* Work required *
Your task is to print all of the data word for word.

----

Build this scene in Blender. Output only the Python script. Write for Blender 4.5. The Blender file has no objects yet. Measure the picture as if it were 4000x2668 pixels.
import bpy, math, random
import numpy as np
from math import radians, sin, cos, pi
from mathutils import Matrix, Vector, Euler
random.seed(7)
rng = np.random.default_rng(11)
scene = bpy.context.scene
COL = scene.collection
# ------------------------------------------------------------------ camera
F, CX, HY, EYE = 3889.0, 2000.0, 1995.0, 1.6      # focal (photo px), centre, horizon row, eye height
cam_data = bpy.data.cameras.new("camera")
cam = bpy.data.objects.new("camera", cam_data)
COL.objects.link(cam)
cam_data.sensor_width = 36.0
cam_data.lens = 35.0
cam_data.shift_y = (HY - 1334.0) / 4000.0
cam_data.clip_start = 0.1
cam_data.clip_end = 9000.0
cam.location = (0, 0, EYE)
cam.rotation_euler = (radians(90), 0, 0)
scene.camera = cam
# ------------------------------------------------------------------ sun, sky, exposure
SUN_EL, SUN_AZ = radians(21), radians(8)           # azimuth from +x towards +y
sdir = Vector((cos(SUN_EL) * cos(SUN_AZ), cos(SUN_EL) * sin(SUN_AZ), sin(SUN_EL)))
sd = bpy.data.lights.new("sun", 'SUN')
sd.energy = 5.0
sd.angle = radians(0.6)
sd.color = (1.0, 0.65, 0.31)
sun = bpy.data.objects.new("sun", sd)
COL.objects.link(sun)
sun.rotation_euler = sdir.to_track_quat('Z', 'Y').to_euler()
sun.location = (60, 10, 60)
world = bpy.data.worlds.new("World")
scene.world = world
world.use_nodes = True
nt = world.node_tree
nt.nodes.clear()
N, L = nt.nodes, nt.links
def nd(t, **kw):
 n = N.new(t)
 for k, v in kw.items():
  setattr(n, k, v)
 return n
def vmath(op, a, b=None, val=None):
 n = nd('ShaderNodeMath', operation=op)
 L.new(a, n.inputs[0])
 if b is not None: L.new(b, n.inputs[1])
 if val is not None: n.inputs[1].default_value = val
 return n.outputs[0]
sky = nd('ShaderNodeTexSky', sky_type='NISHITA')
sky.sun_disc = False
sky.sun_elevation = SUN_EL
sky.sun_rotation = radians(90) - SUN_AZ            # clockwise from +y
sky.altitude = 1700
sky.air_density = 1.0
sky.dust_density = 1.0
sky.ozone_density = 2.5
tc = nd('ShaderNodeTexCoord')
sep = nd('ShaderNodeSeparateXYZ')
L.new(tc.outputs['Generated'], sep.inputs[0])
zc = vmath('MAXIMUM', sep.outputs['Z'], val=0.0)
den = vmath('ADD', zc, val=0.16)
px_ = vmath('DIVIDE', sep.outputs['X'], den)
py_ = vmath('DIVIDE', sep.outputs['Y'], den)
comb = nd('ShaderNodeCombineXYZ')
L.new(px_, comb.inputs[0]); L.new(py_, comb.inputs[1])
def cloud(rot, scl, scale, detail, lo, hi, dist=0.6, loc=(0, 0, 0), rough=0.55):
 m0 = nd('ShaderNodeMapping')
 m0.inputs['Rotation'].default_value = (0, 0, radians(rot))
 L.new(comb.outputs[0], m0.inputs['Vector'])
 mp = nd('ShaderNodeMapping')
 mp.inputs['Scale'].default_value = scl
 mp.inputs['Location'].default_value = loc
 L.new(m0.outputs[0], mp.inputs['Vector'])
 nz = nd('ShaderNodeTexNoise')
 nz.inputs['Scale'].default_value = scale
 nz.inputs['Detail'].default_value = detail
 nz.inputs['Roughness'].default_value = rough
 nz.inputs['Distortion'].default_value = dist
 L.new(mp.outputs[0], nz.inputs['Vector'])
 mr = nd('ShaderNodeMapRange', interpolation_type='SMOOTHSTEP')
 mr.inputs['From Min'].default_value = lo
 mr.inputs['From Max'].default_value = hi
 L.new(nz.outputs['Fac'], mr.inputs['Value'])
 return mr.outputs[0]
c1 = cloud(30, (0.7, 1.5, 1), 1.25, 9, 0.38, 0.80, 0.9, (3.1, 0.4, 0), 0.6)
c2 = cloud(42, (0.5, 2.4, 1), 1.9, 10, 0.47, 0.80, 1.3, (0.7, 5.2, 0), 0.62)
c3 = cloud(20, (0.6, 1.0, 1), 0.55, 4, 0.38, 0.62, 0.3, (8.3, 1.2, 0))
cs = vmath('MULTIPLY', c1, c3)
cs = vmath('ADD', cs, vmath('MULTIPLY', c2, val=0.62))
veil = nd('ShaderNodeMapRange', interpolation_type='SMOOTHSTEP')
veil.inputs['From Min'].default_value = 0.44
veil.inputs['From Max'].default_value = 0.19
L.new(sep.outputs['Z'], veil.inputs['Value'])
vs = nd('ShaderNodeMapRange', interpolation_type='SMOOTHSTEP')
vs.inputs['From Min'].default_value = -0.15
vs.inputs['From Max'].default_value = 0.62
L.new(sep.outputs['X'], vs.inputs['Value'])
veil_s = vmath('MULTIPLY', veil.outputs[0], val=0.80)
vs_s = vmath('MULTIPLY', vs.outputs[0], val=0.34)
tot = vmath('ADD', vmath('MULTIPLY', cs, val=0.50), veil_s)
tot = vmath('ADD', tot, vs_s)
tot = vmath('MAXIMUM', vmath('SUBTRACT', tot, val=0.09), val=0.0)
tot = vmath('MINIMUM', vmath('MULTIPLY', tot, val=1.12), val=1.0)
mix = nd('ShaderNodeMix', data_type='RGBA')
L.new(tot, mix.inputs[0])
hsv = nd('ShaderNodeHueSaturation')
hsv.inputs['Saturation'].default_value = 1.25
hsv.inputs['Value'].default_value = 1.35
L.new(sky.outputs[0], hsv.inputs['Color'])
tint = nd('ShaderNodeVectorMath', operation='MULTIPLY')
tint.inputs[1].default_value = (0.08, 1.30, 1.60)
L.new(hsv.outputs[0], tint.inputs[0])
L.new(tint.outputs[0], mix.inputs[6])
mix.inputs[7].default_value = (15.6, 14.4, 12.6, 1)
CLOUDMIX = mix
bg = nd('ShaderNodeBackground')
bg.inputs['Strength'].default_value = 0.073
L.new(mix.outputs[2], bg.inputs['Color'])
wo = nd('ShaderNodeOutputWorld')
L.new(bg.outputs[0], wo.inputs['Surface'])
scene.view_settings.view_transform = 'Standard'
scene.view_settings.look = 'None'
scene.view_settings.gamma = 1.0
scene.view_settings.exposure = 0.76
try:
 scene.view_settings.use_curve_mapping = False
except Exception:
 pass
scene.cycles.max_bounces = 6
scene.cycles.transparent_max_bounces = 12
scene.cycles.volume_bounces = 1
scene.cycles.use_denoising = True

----

* Reply to the exercise *
Build this scene in Blender. Output only the Python script. Write for Blender 4.5. The Blender file has no objects yet. Measure the picture as if it were 4000x2668 pixels.
import bpy, math, random
import numpy as np
from math import radians, sin, cos, pi
from mathutils import Matrix, Vector, Euler
random.seed(7)
rng = np.random.default_rng(11)
scene = bpy.context.scene
COL = scene.collection
# ------------------------------------------------------------------ camera
F, CX, HY, EYE = 3889.0, 2000.0, 1995.0, 1.6      # focal (photo px), centre, horizon row, eye height
cam_data = bpy.data.cameras.new("camera")
cam = bpy.data.objects.new("camera", cam_data)
COL.objects.link(cam)
cam_data.sensor_width = 36.0
cam_data.lens = 35.0
cam_data.shift_y = (HY - 1334.0) / 4000.0
cam_data.clip_start = 0.1
cam_data.clip_end = 9000.0
cam.location = (0, 0, EYE)
cam.rotation_euler = (radians(90), 0, 0)
scene.camera = cam
# ------------------------------------------------------------------ sun, sky, exposure
SUN_EL, SUN_AZ = radians(21), radians(8)           # azimuth from +x towards +y
sdir = Vector((cos(SUN_EL) * cos(SUN_AZ), cos(SUN_EL) * sin(SUN_AZ), sin(SUN_EL)))
sd = bpy.data.lights.new("sun", 'SUN')
sd.energy = 5.0
sd.angle = radians(0.6)
sd.color = (1.0, 0.65, 0.31)
sun = bpy.data.objects.new("sun", sd)
COL.objects.link(sun)
sun.rotation_euler = sdir.to_track_quat('Z', 'Y').to_euler()
sun.location = (60, 10, 60)
world = bpy.data.worlds.new("World")
scene.world = world
world.use_nodes = True
nt = world.node_tree
nt.nodes.clear()
N, L = nt.nodes, nt.links
def nd(t, **kw):
 n = N.new(t)
 for k, v in kw.items():
  setattr(n, k, v)
 return n
def vmath(op, a, b=None, val=None):
 n = nd('ShaderNodeMath', operation=op)
 L.new(a, n.inputs[0])
 if b is not None: L.new(b, n.inputs[1])
 if val is not None: n.inputs[1].default_value = val
 return n.outputs[0]
sky = nd('ShaderNodeTexSky', sky_type='NISHITA')
sky.sun_disc = False
sky.sun_elevation = SUN_EL
sky.sun_rotation = radians(90) - SUN_AZ            # clockwise from +y
sky.altitude = 1700
sky.air_density = 1.0
sky.dust_density = 1.0
sky.ozone_density = 2.5
tc = nd('ShaderNodeTexCoord')
sep = nd('ShaderNodeSeparateXYZ')
L.new(tc.outputs['Generated'], sep.inputs[0])
zc = vmath('MAXIMUM', sep.outputs['Z'], val=0.0)
den = vmath('ADD', zc, val=0.16)
px_ = vmath('DIVIDE', sep.outputs['X'], den)
py_ = vmath('DIVIDE', sep.outputs['Y'], den)
comb = nd('ShaderNodeCombineXYZ')
L.new(px_, comb.inputs[0]); L.new(py_, comb.inputs[1])
def cloud(rot, scl, scale, detail, lo, hi, dist=0.6, loc=(0, 0, 0), rough=0.55):
 m0 = nd('ShaderNodeMapping')
 m0.inputs['Rotation'].default_value = (0, 0, radians(rot))
 L.new(comb.outputs[0], m0.inputs['Vector'])
 mp = nd('ShaderNodeMapping')
 mp.inputs['Scale'].default_value = scl
 mp.inputs['Location'].default_value = loc
 L.new(m0.outputs[0], mp.inputs['Vector'])
 nz = nd('ShaderNodeTexNoise')
 nz.inputs['Scale'].default_value = scale
 nz.inputs['Detail'].default_value = detail
 nz.inputs['Roughness'].default_value = rough
 nz.inputs['Distortion'].default_value = dist
 L.new(mp.outputs[0], nz.inputs['Vector'])
 mr = nd('ShaderNodeMapRange', interpolation_type='SMOOTHSTEP')
 mr.inputs['From Min'].default_value = lo
 mr.inputs['From Max'].default_value = hi
 L.new(nz.outputs['Fac'], mr.inputs['Value'])
 return mr.outputs[0]
c1 = cloud(30, (0.7, 1.5, 1), 1.25, 9, 0.38, 0.80, 0.9, (3.1, 0.4, 0), 0.6)
c2 = cloud(42, (0.5, 2.4, 1), 1.9, 10, 0.47, 0.80, 1.3, (0.7, 5.2, 0), 0.62)
c3 = cloud(20, (0.6, 1.0, 1), 0.55, 4, 0.38, 0.62, 0.3, (8.3, 1.2, 0))
cs = vmath('MULTIPLY', c1, c3)
cs = vmath('ADD', cs, vmath('MULTIPLY', c2, val=0.62))
veil = nd('ShaderNodeMapRange', interpolation_type='SMOOTHSTEP')
veil.inputs['From Min'].default_value = 0.44
veil.inputs['From Max'].default_value = 0.19
L.new(sep.outputs['Z'], veil.inputs['Value'])
vs = nd('ShaderNodeMapRange', interpolation_type='SMOOTHSTEP')
vs.inputs['From Min'].default_value = -0.15
vs.inputs['From Max'].default_value = 0.62
L.new(sep.outputs['X'], vs.inputs['Value'])
veil_s = vmath('MULTIPLY', veil.outputs[0], val=0.80)
vs_s = vmath('MULTIPLY', vs.outputs[0], val=0.34)
tot = vmath('ADD', vmath('MULTIPLY', cs, val=0.50), veil_s)
tot = vmath('ADD', tot, vs_s)
tot = vmath('MAXIMUM', vmath('SUBTRACT', tot, val=0.09), val=0.0)
tot = vmath('MINIMUM', vmath('MULTIPLY', tot, val=1.12), val=1.0)
mix = nd('ShaderNodeMix', data_type='RGBA')
L.new(tot, mix.inputs[0])
hsv = nd('ShaderNodeHueSaturation')
hsv.inputs['Saturation'].default_value = 1.25
hsv.inputs['Value'].default_value = 1.35
L.new(sky.outputs[0], hsv.inputs['Color'])
tint = nd('ShaderNodeVectorMath', operation='MULTIPLY')
tint.inputs[1].default_value = (0.08, 1.30, 1.60)
L.new(hsv.outputs[0], tint.inputs[0])
L.new(tint.outputs[0], mix.inputs[6])
mix.inputs[7].default_value = (15.6, 14.4, 12.6, 1)
CLOUDMIX = mix
bg = nd('ShaderNodeBackground')
bg.inputs['Strength'].default_value = 0.073
L.new(mix.outputs[2], bg.inputs['Color'])
wo = nd('ShaderNodeOutputWorld')
L.new(bg.outputs[0], wo.inputs['Surface'])
scene.view_settings.view_transform = 'Standard'
scene.view_settings.look = 'None'
scene.view_settings.gamma = 1.0
scene.view_settings.exposure = 0.76
try:
 scene.view_settings.use_curve_mapping = False
except Exception:
 pass
scene.cycles.max_bounces = 6
scene.cycles.transparent_max_bounces = 12
scene.cycles.volume_bounces = 1
scene.cycles.use_denoising = True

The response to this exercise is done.